→ **Task objective**:
It is required that all of the data be written out exactly.
— begin —
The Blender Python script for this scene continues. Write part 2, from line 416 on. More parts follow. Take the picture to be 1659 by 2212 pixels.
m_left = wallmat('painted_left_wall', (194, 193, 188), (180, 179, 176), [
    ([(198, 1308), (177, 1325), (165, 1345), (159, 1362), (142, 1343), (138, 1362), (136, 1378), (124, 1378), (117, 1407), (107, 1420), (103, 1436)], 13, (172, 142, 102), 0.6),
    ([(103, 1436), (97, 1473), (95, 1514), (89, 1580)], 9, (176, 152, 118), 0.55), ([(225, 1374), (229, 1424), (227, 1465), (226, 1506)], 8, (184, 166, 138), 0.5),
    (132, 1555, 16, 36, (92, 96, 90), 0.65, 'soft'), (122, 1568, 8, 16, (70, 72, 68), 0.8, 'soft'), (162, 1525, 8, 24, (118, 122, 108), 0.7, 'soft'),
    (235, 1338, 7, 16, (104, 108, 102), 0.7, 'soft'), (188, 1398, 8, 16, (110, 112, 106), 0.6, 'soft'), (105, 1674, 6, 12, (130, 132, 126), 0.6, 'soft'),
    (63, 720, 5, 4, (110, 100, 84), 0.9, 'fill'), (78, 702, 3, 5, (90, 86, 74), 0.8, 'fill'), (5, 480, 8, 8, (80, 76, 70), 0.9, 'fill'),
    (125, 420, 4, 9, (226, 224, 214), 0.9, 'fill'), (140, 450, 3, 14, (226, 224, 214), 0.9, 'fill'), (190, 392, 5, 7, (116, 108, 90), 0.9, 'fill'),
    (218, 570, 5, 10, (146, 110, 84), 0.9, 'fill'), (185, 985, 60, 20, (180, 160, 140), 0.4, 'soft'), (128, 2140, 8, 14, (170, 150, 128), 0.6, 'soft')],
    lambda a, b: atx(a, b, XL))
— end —
→ **Solution**:
The Blender Python script for this scene continues. Write part 2, from line 416 on. More parts follow. Take the picture to be 1659 by 2212 pixels.
m_left = wallmat('painted_left_wall', (194, 193, 188), (180, 179, 176), [
    ([(198, 1308), (177, 1325), (165, 1345), (159, 1362), (142, 1343), (138, 1362), (136, 1378), (124, 1378), (117, 1407), (107, 1420), (103, 1436)], 13, (172, 142, 102), 0.6),
    ([(103, 1436), (97, 1473), (95, 1514), (89, 1580)], 9, (176, 152, 118), 0.55), ([(225, 1374), (229, 1424), (227, 1465), (226, 1506)], 8, (184, 166, 138), 0.5),
    (132, 1555, 16, 36, (92, 96, 90), 0.65, 'soft'), (122, 1568, 8, 16, (70, 72, 68), 0.8, 'soft'), (162, 1525, 8, 24, (118, 122, 108), 0.7, 'soft'),
    (235, 1338, 7, 16, (104, 108, 102), 0.7, 'soft'), (188, 1398, 8, 16, (110, 112, 106), 0.6, 'soft'), (105, 1674, 6, 12, (130, 132, 126), 0.6, 'soft'),
    (63, 720, 5, 4, (110, 100, 84), 0.9, 'fill'), (78, 702, 3, 5, (90, 86, 74), 0.8, 'fill'), (5, 480, 8, 8, (80, 76, 70), 0.9, 'fill'),
    (125, 420, 4, 9, (226, 224, 214), 0.9, 'fill'), (140, 450, 3, 14, (226, 224, 214), 0.9, 'fill'), (190, 392, 5, 7, (116, 108, 90), 0.9, 'fill'),
    (218, 570, 5, 10, (146, 110, 84), 0.9, 'fill'), (185, 985, 60, 20, (180, 160, 140), 0.4, 'soft'), (128, 2140, 8, 14, (170, 150, 128), 0.6, 'soft')],
    lambda a, b: atx(a, b, XL))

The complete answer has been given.